The company, which is based on the Landmann Way industrial estate adjacent to the South East London Combined Heat Power (SELCHP) plant, claims that currently the majority of mattresses are either landfilled or shredded for the metal and then incinerated.
The company decided to launch the venture following an influx of mattresses to its waste transfer station, which saw HTL handling up to 400 mattresses-a-day without an outlet to recycle them.
After nine months of trialling schemes to recycle the material, Matt:UK is now in talks with local authorities and organisations – such as the London Community Recycling Network – to dispose of mattresses.
And, the company also intends to move to a dedicated site 200 yards from the Landmann Way site once it has sufficient supply of mattresses.

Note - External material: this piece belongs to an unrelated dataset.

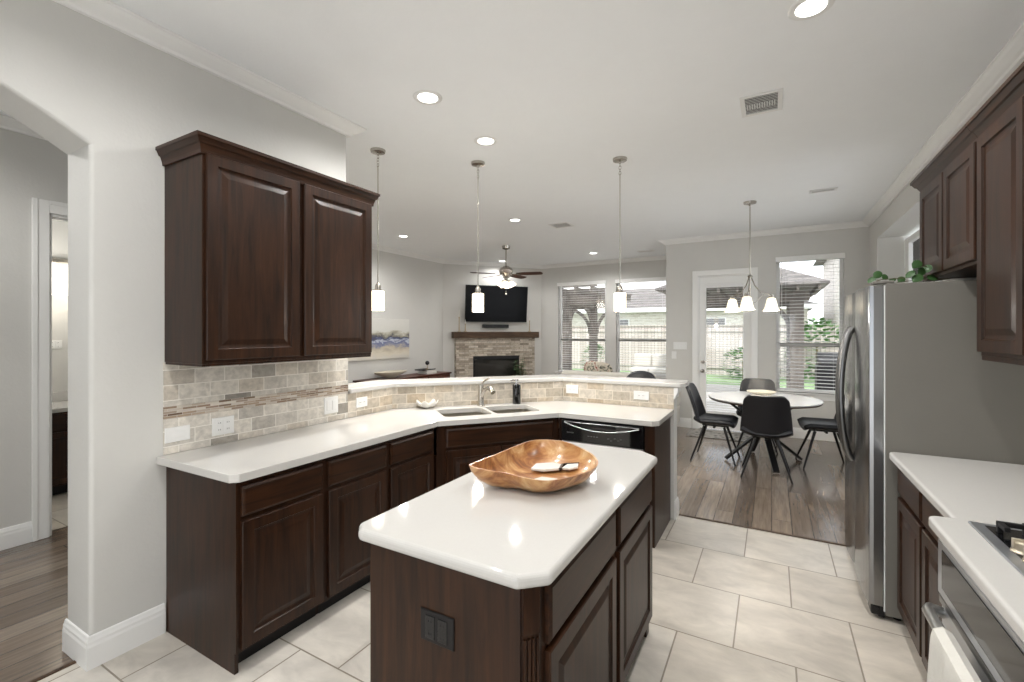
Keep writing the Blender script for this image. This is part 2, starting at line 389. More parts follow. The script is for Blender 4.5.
# ------------------------------------------------------------------ shell
struct('floor', B().box(-2.845, 1.6, -2.2, 4.085, -.1, 0), 'floortile')
struct('floor', B().prism([(-7.2, 2.6), (-2.845, 2.6), (-2.845, 4.085), (1.9, 4.085), (1.9, 9.7), (-7.2, 9.7)], -.1, -.002), 'woodfloor')
struct('floor', B().box(-4.9, -2.845, -2.2, 2.6, -.1, -.002), 'woodfloor')
struct('floor', B().box(-7.2, -4.9, -.3, 2.6, -.1, -.004), 'floortile')
struct('trim_1', B().box(-.70, .55, 4.075, 4.10, -.01, .006), 'mantelwood', bev=.002)
struct('trim_2', B().box(-2.856, -2.834, -2.2, .88, -.01, .006), 'mantelwood', bev=.002)
struct('ceiling', B().box(-7.2, 1.9, -2.2, 9.7, H, H + .12), 'ceiling')
# kitchen left wall with arched opening toward the hall
wl = struct('wall_left', B().box(LW - .27, LW, -2.2, 2.355, 0, H), 'wall')
arch = [(LW - .5, .872)]
pts = []
ay0, ay1, az, rise = -1.15, .882, 2.415, .30
n = 24
prof = []
hw = (ay1 - ay0) / 2; Rr = (hw * hw + rise * rise) / (2 * rise)
for k in range(n + 1):
    y = ay1 - 2 * hw * k / n; z = az + math.sqrt(max(0, Rr * Rr - (y - (ay0 + hw)) ** 2)) - (Rr - rise)
    prof.append((y, z))
cb = B(); ring0 = []; ring1 = []
outline = [(ay1, -.05)] + prof + [(ay0, -.05)]
for (y, z) in outline: ring0.append(cb.bm.verts.new((LW - .5, y, z))); ring1.append(cb.bm.verts.new((LW + .2, y, z)))
cb.bm.faces.new(ring0); cb.bm.faces.new(list(reversed(ring1)))
for k in range(len(outline)): j = (k + 1) % len(outline); cb.bm.faces.new((ring0[k], ring0[j], ring1[j], ring1[k]))
cut(wl, [cb])
d_ = wl.modifiers.new('bevel', 'BEVEL'); d_.width = .018; d_.segments = 4; d_.limit_method = 'ANGLE'; d_.angle_limit = math.radians(60)
struct('wall_living_south', B().box(-7.2, LW - .27, 2.255, 2.355, 0, H), 'wall')
wh = struct('wall_hall', B().box(-4.89, -4.77, -2.2, 2.255, 0, H), 'wall')
cut(wh, [B().box(-5.1, -4.5, 1.30, 2.06, -.05, 2.45)])
struct('wall_bathroom', B().box(-6.6, -6.45, -.3, 2.255, 0, H), 'wall')
struct('wall_bathroom_side', B().box(-6.6, -4.9, -.4, -.3, 0, H), 'wall')
struct('wall_living_left', B().box(LX - .12, LX, 2.355, F1[1] + .2, 0, H), 'wall')
fd = (Vector(F2) - Vector(F1)).normalized(); fn = Vector((fd.y, -fd.x))      # fn points to the room
def FP(s, off): p = Vector(F1) + fd * s + fn * off; return (p.x, p.y)
FLEN = (Vector(F2) - Vector(F1)).length
struct('wall_fireplace', B().prism([FP(-.12, 0), FP(FLEN + .1, 0), FP(FLEN + .1, -.12), FP(-.12, -.12)], 0, H), 'wall')
wb = struct('wall_living_back', B().box(F2[0] - .1, NX + .12, LY, LY + .14, 0, H), 'wall')
WIN = [(-4.185, -3.075), (-2.856, -1.746)]
cut(wb, [B().box(a, b_, LY - .3, LY + .3, .655, 2.655) for a, b_ in WIN])
struct('wall_return', B().box(NX, NX + .12, NY + .14, LY, 0, H), 'wall')
wn = struct('wall_nook_back', B().box(NX, 1.9, NY, NY + .14, 0, H), 'wall')
cut(wn, [B().box(-1.03, -.27, NY - .3, NY + .3, -.05, 2.445), B().box(.06, .885, NY - .3, NY + .3, .665, 2.665)])
wr = struct('wall_right', B().box(RW, RW + .33, -2.2, NY, 0, H), 'wall')
cut(wr, [B().box(RW - .3, RW + .46, 4.75, 7.39, .45, 2.745)])
# bar half wall
BP1, BP2 = (-2.735, 2.815), (-1.69, 3.95)
halfw = [(LW, 2.355), (LW, BP1[1]), (BP2[0], 3.95), (-.70, 3.95), (-.70, 4.09), (-1.755, 4.09), (-2.875, 2.87), (-2.875, 2.355)]
struct('wall_bar', B().prism(halfw, 0, 1.092), 'wall', bev=.004)

# crown
struct('trim_4', sweep([(RW, -2.2), (RW, NY), (NX, NY), (NX, LY), F2, F1, (LX, 2.355), (LW, 2.355), (LW, -2.2)], CROWN), 'trim')
wq = struct('wall_rear_added', B().box(LW - .27, RW + .33, -2.3, -2.2, 0, H), 'wall')  # unseen wall added to weaken daylight coming from behind the camera
cut(wq, [B().box(-2.1, .7, -2.5, -2.0, -.05, 2.15)])
struct('wall_hall_rear_added', B().box(-4.89, LW - .27, -2.3, -2.2, 0, H), 'wall')  # unseen wall added to keep rear daylight out of the hall
struct('trim_5', sweep([(-4.77, 2.255), (-4.77, -2.2)], [(o_, z) for o_, z in CROWN]), 'trim')
# crown return at the free end of the kitchen wall
# baseboards
struct('baseboard_left', sweep([(LW, 1.18), (LW, .882), (LW - .27, .882)], BASEB), 'trim')
struct('baseboard_hall', sweep([(-4.77, 1.21), (-4.77, -2.2)], BASEB), 'trim')
struct('baseboard_nook', sweep([(-.17, NY), (RW, NY)][::-1], BASEB), 'trim')
struct('baseboard_nook_left', sweep([(-1.13, NY), (NX, NY), (NX, LY), F2, FP(2.1, 0)], BASEB), 'trim')
struct('baseboard_living', sweep([FP(.2, 0), F1, (LX, 2.4)], BASEB), 'trim')
struct('baseboard_bar', sweep([(-1.7, 4.09), (-.70, 4.09), (-.70, 3.955)][::-1], [(-a_, z) for a_, z in BASEB][::1]), 'trim')
# bar end cap moulding under the ledge
struct('trim_6', sweep([(-.70, 3.93), (-.70, 4.09)], [(0, 1.00), (-.012, 1.005), (-.016, 1.03), (-.028, 1.045), (-.034, 1.09), (0, 1.09)]), 'trim')

# ------------------------------------------------------------------ windows, blinds, doors
def window(idx, x0, x1, y, z0, z1, rail):
    xm = (x0 + x1) / 2
    r = bpy.data.objects.new('window_%d' % idx, None); C.objects.link(r); r.location = (xm, y, z0); r['kind'] = 'structure'
    W = (x1 - x0) / 2; Hh = z1 - z0; f = B(); t = .045
    yy0, yy1 = .07, .13
    for a in ((-W, -W + t, 0, Hh), (W - t, W, 0, Hh), (-W + t, W - t, 0, t), (-W + t, W - t, Hh - t, Hh)): f.box(a[0], a[1], yy0, yy1, a[2], a[3])
    obj('window_frame', f, 'trim', r, bev=.003)
    rz_ = rail - z0
    obj('meeting_rail', B().box(-W + t, W - t, .065, .125, rz_ - .03, rz_ + .03), 'sash', r, bev=.003)
    obj('window_pane', B().box(-W + t, W - t, .10, .104, t, Hh - t), 'glass', r)
    obj('window_sill', B().box(-W - .06, W + .06, -.045, .07, -.02, .0).box(-W - .03, W + .03, -.014, -.001, -.10, -.02), 'trim', r, bev=.004)
    return r
window(1, *WIN[0], LY, .655, 2.655, 1.375)
window(2, *WIN[1], LY, .655, 2.655, 1.385)
window(3, .06, .885, NY, .665, 2.665, 1.36)
def blind(x0, x1, y, z0, z1, label, sp=.05, tilt=.10):
    r = thing('window_blind', label, 'blind', ((x0 + x1) / 2, y, z0), group=None); W = (x1 - x0) / 2 - .01; Hh = z1 - z0
    obj('headrail', B().box(-W - .02, W + .02, -.03, .05, Hh - .075, Hh), 'trim', r, bev=.004)
    s = B(); k = 0; z = Hh - .10
    while z > .05:
        s.box(-W, W, -.0, .05, z - .0015, z + .0015, rot=Matrix.Rotation(tilt, 3, 'X')); z -= sp
    obj('slats', s, 'blind', r)
    obj('bottom_rail', B().box(-W, W, .0, .05, .005, .03), 'blind', r, bev=.003)
    c = B()
    for xx in (-W * .72, W * .72): c.cyl((xx, .025, .03), (xx, .025, Hh - .07), .0012, n=5)
    obj('cord', c, 'blind', r)
    obj('tilt_wand', B().cyl((-W + .06, -.012, Hh - .9), (-W + .06, -.012, Hh - .08), .004, n=6), 'white', r)
    return r
blind(*WIN[0], LY - .005, .66, 2.65, 'white slatted blind on the living room window nearest the television', tilt=.06)
blind(*WIN[1], LY - .005, .66, 2.65, 'white slatted blind on the living room window beside the grey return wall', tilt=.06)
blind(.06, .885, NY - .005, .67, 2.66, 'white slatted blind on the breakfast window right of the patio door', tilt=.10)
# patio door
dr = bpy.data.objects.new('door_1', None); C.objects.link(dr); dr.location = (-.65, NY, 0); dr['kind'] = 'structure'
cs = B()
for a in ((-.465, -.38, 0, 2.53), (.38, .465, 0, 2.53), (-.38, .38, 2.445, 2.53)): cs.box(a[0], a[1], -.02, 0.0, a[2], a[3])
for a in ((-.38, -.365, 0, 2.445), (.365, .38, 0, 2.445), (-.38, .38, 2.43, 2.445)): cs.box(a[0], a[1], 0.0, .13, a[2], a[3])
obj('door_casing', cs, 'trim', dr, bev=.003)
ds = B()
for a in ((-.365, -.265, .01, 2.43), (.265, .365, .01, 2.43), (-.265, .265, .01, .27), (-.265, .265, 2.30, 2.43)): ds.box(a[0], a[1], .03, .075, a[2], a[3])
obj('door_slab', ds, 'trim', dr)
gf = B()
for a in ((-.285, -.265, .25, 2.32), (.265, .285, .25, 2.32), (-.265, .265, .25, .27), (-.265, .265, 2.30, 2.32)): gf.box(a[0], a[1], .018, .03, a[2], a[3])
obj('glass_bead', gf, 'trim', dr, bev=.004)
obj('door_pane', B().box(-.265, .265, .055, .06, .27, 2.30), 'glass', dr)
s = B(); z = 2.27
while z > .3:
    s.box(-.255, .255, .018, .05, z - .001, z + .001, rot=Matrix.Rotation(.12, 3, 'X')); z -= .038
s.box(-.262, .262, .0, .045, 2.255, 2.30).box(-.255, .255, .015, .05, .272, .292)
obj('door_blind', s, 'blind', dr)
for z_, nm in ((.925, 'door_knob'), (1.07, 'deadbolt')):
    k = B(); k.cyl((-.315, .03, z_), (-.315, .018, z_), .03, n=16)
    if nm == 'door_knob': k.cyl((-.315, .018, z_), (-.315, -.03, z_), .01, n=8); k.sphere((-.315, -.045, z_), .027)
    else: k.cyl((-.315, .018, z_), (-.315, .0, z_), .02, n=12)
    obj(nm, k, 'nickel', dr, smooth=True)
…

Ray Bagnall, director at Matt:UK, said: “What we have done is a little bit of homework and looked at everything and what it would entail and worked out where everything goes. We were seeing how long it took to get mattresses open and we got eight tonnes of metal on an arctic lorry and now that may not sound like much but that is eight tonnes that was going straight to landfill.”
Process
Under the Matt:UK process, mattresses are hand-shredded using a bespoke table, which allows the them to be spun while they are opened with a specialist cutting tool. The fabric material is then separated from the metal into piles of foam, felt, cotton and polyester.
The material is then washed in an industrial washing machine at 40 degrees to remove any mites from the fabric. The company is also looking at putting the mattresses through an industrial washer first, and cutting them open after.
The metal is then sold to EMR for reprocessing, while the cotton, polyester and felt are baled and shipped to local outlets as well as India and Pakistan. The foam can be reused in insulation, while the felt, cotton and polyester can be reused in other textile applications.
Matt: UK has been established as one of a number of HTL subsidiaries recycling a specific material, which includes a mixed rigid plastics recycling division called Plasticus and wood recycling operation called Metropolitan Wood.
Currently there are few outlets for recycling mattresses in the UK. In 2008, mattress manufacturer Dreams introduced millions of pounds worth of technology at its West Midlands plant in 2008 to shred and crush returned mattresses and recycle wooden bed frames (see letsrecycle.com story).